#### Raw data
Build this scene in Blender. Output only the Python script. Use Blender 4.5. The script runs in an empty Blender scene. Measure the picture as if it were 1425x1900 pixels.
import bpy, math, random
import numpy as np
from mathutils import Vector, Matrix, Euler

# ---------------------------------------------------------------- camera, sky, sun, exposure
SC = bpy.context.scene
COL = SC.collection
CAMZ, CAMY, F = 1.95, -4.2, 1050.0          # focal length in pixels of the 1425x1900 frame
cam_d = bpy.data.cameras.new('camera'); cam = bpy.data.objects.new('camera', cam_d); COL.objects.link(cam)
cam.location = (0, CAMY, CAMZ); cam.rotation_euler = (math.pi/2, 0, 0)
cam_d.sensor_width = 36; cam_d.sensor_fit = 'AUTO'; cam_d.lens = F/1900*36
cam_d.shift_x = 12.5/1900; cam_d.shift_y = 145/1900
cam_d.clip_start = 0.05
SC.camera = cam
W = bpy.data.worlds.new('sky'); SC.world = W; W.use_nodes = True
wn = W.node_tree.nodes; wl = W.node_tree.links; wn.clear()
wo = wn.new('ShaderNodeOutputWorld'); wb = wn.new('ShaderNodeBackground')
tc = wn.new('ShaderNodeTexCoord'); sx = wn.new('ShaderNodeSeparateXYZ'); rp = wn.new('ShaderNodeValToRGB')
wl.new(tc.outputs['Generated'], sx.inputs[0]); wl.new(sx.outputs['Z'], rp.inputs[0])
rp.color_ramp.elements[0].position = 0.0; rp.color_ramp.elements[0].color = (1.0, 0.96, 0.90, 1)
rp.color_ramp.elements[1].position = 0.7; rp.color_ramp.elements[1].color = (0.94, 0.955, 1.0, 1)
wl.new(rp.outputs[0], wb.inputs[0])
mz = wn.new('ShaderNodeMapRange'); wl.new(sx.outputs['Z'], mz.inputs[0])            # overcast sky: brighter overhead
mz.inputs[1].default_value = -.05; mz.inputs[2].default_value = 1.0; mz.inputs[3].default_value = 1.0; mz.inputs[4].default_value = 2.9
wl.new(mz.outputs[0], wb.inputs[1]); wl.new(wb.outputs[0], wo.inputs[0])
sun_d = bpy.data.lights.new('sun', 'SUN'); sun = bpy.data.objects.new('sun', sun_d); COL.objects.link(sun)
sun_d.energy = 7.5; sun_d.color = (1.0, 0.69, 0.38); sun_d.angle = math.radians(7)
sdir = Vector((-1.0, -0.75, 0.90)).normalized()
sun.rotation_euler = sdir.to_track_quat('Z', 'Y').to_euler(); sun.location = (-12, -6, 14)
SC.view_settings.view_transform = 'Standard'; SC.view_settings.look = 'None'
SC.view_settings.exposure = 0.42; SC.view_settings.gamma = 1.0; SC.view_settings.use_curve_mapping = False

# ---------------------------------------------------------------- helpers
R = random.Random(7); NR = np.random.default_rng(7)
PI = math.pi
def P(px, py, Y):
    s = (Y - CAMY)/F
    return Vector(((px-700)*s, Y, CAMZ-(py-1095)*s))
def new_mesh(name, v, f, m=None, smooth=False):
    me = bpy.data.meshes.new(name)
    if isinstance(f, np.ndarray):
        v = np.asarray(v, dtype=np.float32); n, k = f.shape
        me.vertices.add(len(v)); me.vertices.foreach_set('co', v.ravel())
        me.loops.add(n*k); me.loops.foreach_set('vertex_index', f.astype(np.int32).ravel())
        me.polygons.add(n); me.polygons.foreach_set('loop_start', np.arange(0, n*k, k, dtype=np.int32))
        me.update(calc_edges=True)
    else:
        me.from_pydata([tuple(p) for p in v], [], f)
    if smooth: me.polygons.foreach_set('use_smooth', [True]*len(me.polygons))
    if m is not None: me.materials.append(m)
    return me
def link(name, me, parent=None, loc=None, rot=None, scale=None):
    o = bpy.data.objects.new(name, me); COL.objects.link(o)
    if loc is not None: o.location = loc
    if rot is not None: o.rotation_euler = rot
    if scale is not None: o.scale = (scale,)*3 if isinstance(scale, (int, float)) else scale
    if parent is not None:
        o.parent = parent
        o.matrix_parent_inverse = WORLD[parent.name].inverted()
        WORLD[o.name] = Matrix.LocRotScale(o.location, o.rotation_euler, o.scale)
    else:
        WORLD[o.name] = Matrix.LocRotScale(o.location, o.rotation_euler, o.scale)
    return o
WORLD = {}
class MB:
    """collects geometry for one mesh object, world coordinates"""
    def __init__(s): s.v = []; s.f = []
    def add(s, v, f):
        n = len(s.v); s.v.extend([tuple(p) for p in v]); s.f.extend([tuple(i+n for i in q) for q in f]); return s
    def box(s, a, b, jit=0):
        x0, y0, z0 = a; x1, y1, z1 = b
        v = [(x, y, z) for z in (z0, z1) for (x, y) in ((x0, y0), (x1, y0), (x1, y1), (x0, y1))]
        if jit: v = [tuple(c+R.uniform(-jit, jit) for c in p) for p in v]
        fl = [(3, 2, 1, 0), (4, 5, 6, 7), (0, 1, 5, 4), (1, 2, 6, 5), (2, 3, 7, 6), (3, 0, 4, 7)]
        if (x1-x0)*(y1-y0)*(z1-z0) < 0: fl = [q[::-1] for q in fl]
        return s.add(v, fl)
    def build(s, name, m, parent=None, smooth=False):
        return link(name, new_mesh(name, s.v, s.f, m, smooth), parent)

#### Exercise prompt
Tally every line of the data that holds the word "scene" and write the count alone.

#### Output for this exercise
2